À la surprise générale, 24 heures seulement après la demande de son emprisonnement, les procureurs sont retournés devant la cour pour demander sa libération pendant la durée de son appel. Cette libération lui a permis de prendre part à la course pour la mairie de Moscou. Du moins provisoirement.

« C’est Sobianine qui a sorti Navalny de prison », affirme Igor Bounine, président du Centre des technologies politiques, basé à Moscou. « Le maire actuel veut montrer que ces élections sont transparentes et ouvertes pour que sa victoire soit légitime. C’est pour cela qu’il a libéré le principal blogueur russe ».

Habituellement persona non grata à la télévision publique, principale source d’information pour 87% des Russes, Navalny saisit chaque occasion pour porter son message : mettre fin à la corruption permettrait de récupérer des centaines de millions de roubles pour le budget de la ville, argent qui pourrait ensuite bénéficier aux Moscovites. Lors d’un débat télévisé entre les candidats auxquels Sobianine a refusé de participer, Navalny a parlé de la corruption publique omniprésente.

« La campagne de Sobianine est typique du gouvernement qui contrôle toutes les ressources, elle manque d’imagination et utilise la pression administrative, dit Mlle Shevtsova. Navalny utilise de nombreuses méthodes de campagne dynamiques, en ligne comme hors ligne, malgré ses ressources limitées ».

Il a recueilli un total de 1,3 million d'euros de dons pour sa campagne et peut compter sur 14 000 volontaires qui distribuent des brochures et des journaux à travers la ville.

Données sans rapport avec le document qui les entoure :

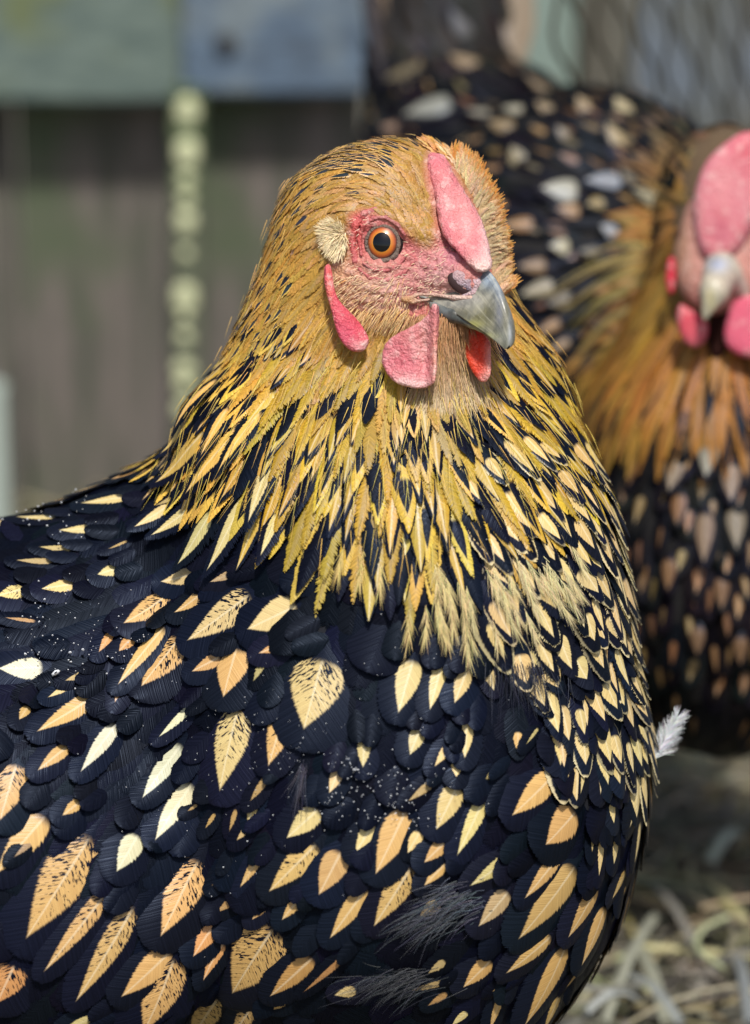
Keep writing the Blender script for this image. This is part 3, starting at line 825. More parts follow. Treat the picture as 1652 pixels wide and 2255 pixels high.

Chaque jour, Navalny organise jusqu’à cinq réunions avec les électeurs en plein air à proximité des stations de métro dans différents quartiers de Moscou. Ce qui a commencé comme une campagne visant à légitimer Sobianine en tant que maire de Moscou a, petit à petit, légitimé Navalny en tant que son principal opposant. Reste à savoir si l'opposant sera emprisonné après l’élection, ce qui pourrait le transformer en prisonnier politique aux yeux de nombreux Russes.